In absence of that, we see no merit in this appeal. The appeal stands dismissed at admission stage.” But in the present case, the learned Divisional Commissioner has given the findings that pursuant to Resolution No. 24, dated 24.03.1989, exchange was neither made corresponding with standard area nor simple area. So, this exchange was found to be unreasonable by the Court below by giving reasons.

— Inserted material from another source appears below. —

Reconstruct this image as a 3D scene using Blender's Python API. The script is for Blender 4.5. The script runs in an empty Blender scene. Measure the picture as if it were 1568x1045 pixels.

Therefore, the judgment, as above, cited by the learned counsel for the petitioner is not applicable to the facts of the present case. 11. In a nut shell, as a result of the above discussion, the order passed by the learned Divisional Commissioner, Mandi Division, Mandi, H.P., exercising the power under Section 54 of H.P. Holdings (Consolidation and Prevention of Fragmentation) Act, 1971, is as per law and no interference is required, as the Resolution No. 24 was objected to by Shri Kanshi Ram, predecessor-in-interest of respondent, and as it seems to be unreasonable as the 7-3 kanals of land of nearly same value was consented to be exchanged for 2-18 kanals land of the petitioner of same value, so as the exchange was neither made which corresponds to standard area or simple area, no interference with the order passed under Section 54 of the Act is allowed. The petition, being devoid of merits, deserves dismissal and is accordingly dismissed. However, the parties are left to bear their own costs. 12. In view of the above, the petition, as also pending applications, if any, shall stands disposed of.